Free Fall & Gravity: Feelings & Differences

[rajeshmarndi]

does a person feel weightlessness or any differences when he make a free fall under gravity of different values say 10m/s^2 or 25 m/s^2.

Also it is said a person float in empty space is similar to a free fall. Free fall means it speed accelerates, then it would reach an infinite speed if it remain in free fall.

 

[rajeshmarndi]

also can a person tell the differences if he is dropped in a free fall of 10 m/s^2 and 25 m/s^2 with his eye blind folded and can he tell that he is falling. I understand its the air resistance that gives him the drag, so assuming no air, only gravity.

 

[A.T.]

Free fall means it speed accelerates,

No. Free fall means zero proper acceleration (you feel weightless). This is a frame independent (absolute) measure and has nothing to do with speed or coordinate acceleration which depend on the reference frame.

 

[Naty1]

does a person feel weightlessness or any differences when he make a free fall under gravity of different values say 10m/s^2 or 25 m/s^2.

person feels weightlessness...that is what FREEFALL is...zero acceleration locally as AT posted...but to a distant observer it would appear the individual IS accelerating...which would be a coordinate acceleration.

 

[ghwellsjr]

does a person feel weightlessness or any differences when he make a free fall under gravity of different values say 10m/s^2 or 25 m/s^2.

Also it is said a person float in empty space is similar to a free fall. Free fall means it speed accelerates, then it would reach an infinite speed if it remain in free fall.

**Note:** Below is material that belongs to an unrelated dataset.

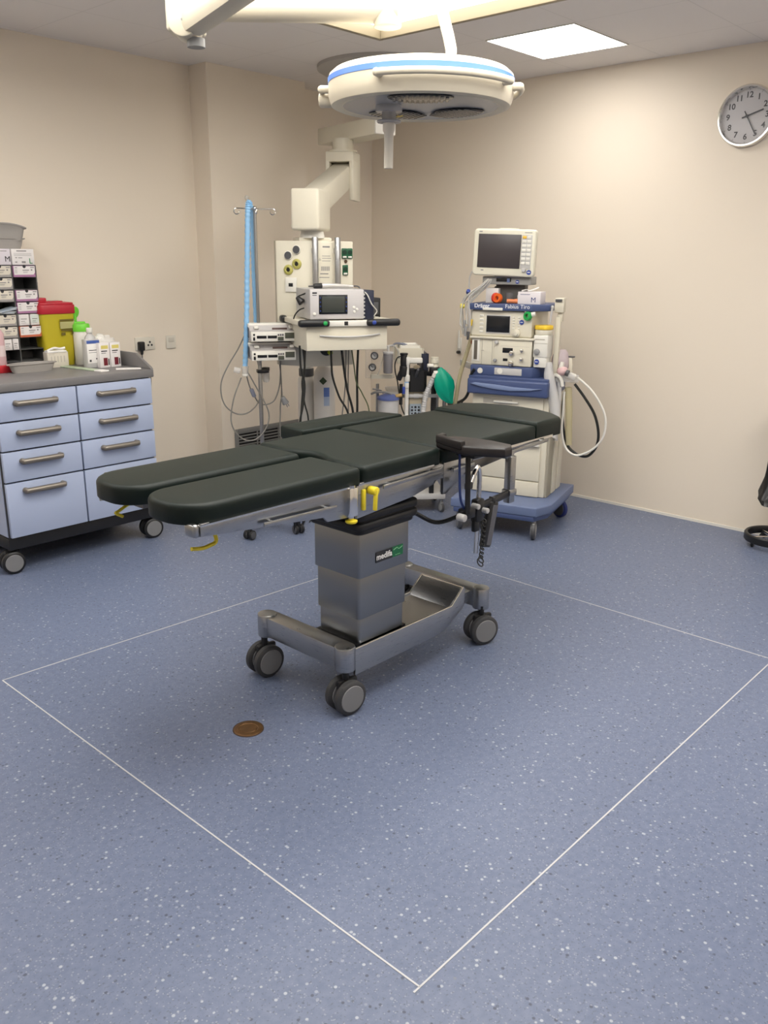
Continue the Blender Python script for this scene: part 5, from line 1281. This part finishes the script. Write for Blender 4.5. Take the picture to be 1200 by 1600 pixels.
carton(1, 6, BOXW, BOXW, 'narrow white carton with bar lines in the seventh row of the rack left column', .045, .040)
carton(1, 6, BOXW, BOXW, 'narrow white carton at the right of the seventh row in the rack left column', .032, .092)
r9 = random.Random(9)
for k in range(6):
    t = Thing('suture_packet', 'thin white foil packet lying loose in the fourth row of the rack left column', 'packet', RK.W((XL0+.055+.008*k, -.018, ztop-4*ch+.003+.0042*k)), -8+5*k, 'loose foil packets in the rack')
    MB().b((-.055, -.0, 0), (.060, .07, .003), .001, 1, Matrix.Rotation(math.radians(-3-2*k), 4, 'Y') if k > 2 else None).build('packet', [mat('foil_white', (.62, .64, .67), .35), mat('foil_blue', (.45, .52, .60), .35)][k % 2], t)
# glove boxes on the rack
for lb, ch_, xc, col_, inkc, z_, nm in (('white glove carton with green letter L on top of the dispenser rack', 'L', .170, BOXW, INKGR, 0, 'L'), ('lilac white glove carton with black letter M on top of the dispenser rack', 'M', .034, mat('carton_mauve', (.66, .62, .67), .6), INK, .0, 'M')):
    t = Thing('glove_box', lb, 'box', RK.W((xc, .0, ztop+.001)), 0, 'glove cartons on the rack')
    m = MB(); m.b((-.064, -.004, 0), (.064, .17, .086), .0015); m.build('carton', col_, t)
    m = MB(); m.text(ch_, .042, (.042 if ch_ == 'L' else .046, -.0048, .020 if ch_ == 'L' else .030), bold=.0); m.build('size_letter', inkc, t)
    m = MB()
    if ch_ == 'L':
        m.b((-.035, -.0048, .072), (.022, -.0036, .078))
        for k in range(3): m.b((-.052, -.0046, .061-.006*k), (.05, -.0036, .0625-.006*k))
        m.b((-.045, -.0048, .036), (-.035, -.0036, .041)); m.b((-.028, -.0048, .036), (-.005, -.0036, .040)); m.b((-.048, -.0048, .012), (-.036, -.0036, .018)); m.b((-.01, -.0048, .010), (.012, -.0036, .020))
    else: m.b((.01, -.0048, .072), (.045, -.0036, .076))
    m.build('printing', INKG, t)
# pulp kidney dishes
def dish(o, L, W_, h, label, ang=0, grp=None, arch=0., nm='kidney_dish'):
    t = Thing(nm, label, 'dish', o, ang, grp); bm = bmesh.new(); n = 48
    def ring(s, z):
        out = []
        for k in range(n):
            a = 2*PI*k/n; x = L/2*math.cos(a); y = W_/2*math.sin(a); y += -.22*W_*(math.cos(a)**2)*1.0+.11*W_
            x = math.copysign(abs(math.cos(a))**.8, math.cos(a))*L/2
            out.append(bm.verts.new((x*s, y*s, z+(arch*(1-(2*x/L)**2)*z/h))))
        return out
    R1 = [ring(.84/1, .0), ring(.90, h*.35), ring(.965, h*.86), ring(1.08, h*.93), ring(1.08, h), ring(.95, h), ring(.88, h*.4), ring(.80, .006)]
    for a, b in zip(R1, R1[1:]):
        for k in range(n): bm.faces.new((a[k], a[(k+1) % n], b[(k+1) % n], b[k]))
    bm.faces.new(R1[0][::-1]); bm.faces.new(R1[-1]); bmesh.ops.recalc_face_normals(bm, faces=bm.faces[:]); bm.verts.index_update()
    MB().add(bm).build('dish', TRAYG, t); return t
dish((2.215, 4.72, WZ), .27, .115, .048, 'grey pulp kidney dish lying on the front of the cabinet worktop', 3)
dish((RXm+.09, 4.98, ztop+WZ+.088), .25, .125, .058, 'lower grey pulp kidney dish of the two stacked on the glove cartons', 4, 'stacked pulp dishes')
dish((RXm+.095, 4.985, ztop+WZ+.132), .26, .13, .070, 'upper grey pulp kidney dish of the two stacked on the glove cartons', -8, 'stacked pulp dishes', .026)
# sharps bin
B = T = Thing('sharps_bin', 'yellow sharps bin with red lid behind the bottles on the cabinet worktop', 'sharps bin', (2.478, 4.93, WZ))
m = MB(); bm = bmesh.new(); lo = rrect(-.088, -.055, .088, .055, .02, 4); hi = rrect(-.105, -.066, .105, .066, .022, 4)
v0 = [bm.verts.new((*p, 0)) for p in lo]; v1 = [bm.verts.new((*p, .31)) for p in hi]; n = len(lo)
for k in range(n): bm.faces.new((v0[k], v0[(k+1) % n], v1[(k+1) % n], v1[k]))
bm.faces.new(v0[::-1]); bm.faces.new(v1); bmesh.ops.recalc_face_normals(bm, faces=bm.faces[:]); bm.verts.index_update(); m.add(bm); m.build('body', BINY, T)
m = MB(); m.prism(rrect(-.112, -.072, .112, .072, .024, 4), .300, .352, .005); m.prism(rrect(-.106, -.066, .106, .066, .022, 4), .35, .364, .004); m.b((-.104, -.03, .36), (-.045, .05, .392), .006); m.b((-.045, -.02, .36), (.06, .04, .372), .004); m.build('lid', RED, T)
m = MB(); mtb = Matrix.Rotation(math.radians(2.2), 4, 'X')
m.b((.0, -.0675, .262), (.088, -.0650, .272), 0, 1, mtb).b((.005, -.0675, .205), (.088, -.0650, .214), 0, 1, mtb).b((.005, -.0675, .18), (.03, -.0650, .196), 0, 1, mtb).b((.07, -.0675, .185), (.084, -.0650, .203), 0, 1, mtb); m.build('printing', mat('bin_print', (.13, .10, .015), .5), T)
m = MB(); m.b((.0, -.0678, .218), (.086, -.0652, .258), 0, 1, mtb); m.build('label', mat('bin_label', (.42, .39, .17), .5), T)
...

Floating in space is identical to free fall, no matter what gravitational body is nearby that is giving you a coordinate acceleration, but it cannot increase your coordinate speed to infinity because you will either impact that gravitational body, or go into an elliptical orbit around it where your coordinate speed, acceleration, and direction or constantly changing, but if you are blind folded, you will feel like you are just floating stationary in space.

 

[bahamagreen]

I don't think floating in space is identical to free fall.
In floating, none of the constituent parts of the body are feeling a net tug in any direction (except self gravitation).
In free fall the constituent parts are feeling different amounts of tug because the external gravitational field has a gradient.

Floating in space, a non-spinning sphere of point masses would decrease radius while maintaining a spherical shape.

In free fall the same sphere would take on an egg shaped surface as it shrunk (with the pointy end of the egg pointing toward the gravitational source).

 

[ghwellsjr]

I don't think floating in space is identical to free fall.
In floating, none of the constituent parts of the body are feeling a net tug in any direction (except self gravitation).
In free fall the constituent parts are feeling different amounts of tug because the external gravitational field has a gradient.

Floating in space, a non-spinning sphere of point masses would decrease radius while maintaining a spherical shape.

In free fall the same sphere would take on an egg shaped surface as it shrunk (with the pointy end of the egg pointing toward the gravitational source).

Do you think this is something that a person would feel?

 

[bahamagreen]

Not unless the gradient was quite strong. Neutron star, black hole... I've seen the word "spaghettification" used to describe the extreme effect, which a person would feel before being pulled apart...

 

[Dale]

I don't think floating in space is identical to free fall.
In floating, none of the constituent parts of the body are feeling a net tug in any direction (except self gravitation).
In free fall the constituent parts are feeling different amounts of tug because the external gravitational field has a gradient.

This is correct, what you describe is called tidal forces. The equivalence principle equates freefall to a uniform gravitational field. Real gravitational fields are non-uniform, so there are tidal forces.

In GR, tidal effects are caused by the curvature of spacetime. For any curved manifold, if you take a small enough piece of the manifold it is approximately flat (to first order). Equivalently, for any real gravitational field if you take a small enough region of spacetime there is no difference between free fall and floating (to first order).

 

[A.T.]

Real gravitational fields are non-uniform

Unless you build a uniform density sphere with a non-concentric spherical cavity.

 

[Dale]

Unless you build a uniform density sphere with a non-concentric spherical cavity.

OK, I should have said real gravitational fields are typically non-uniform.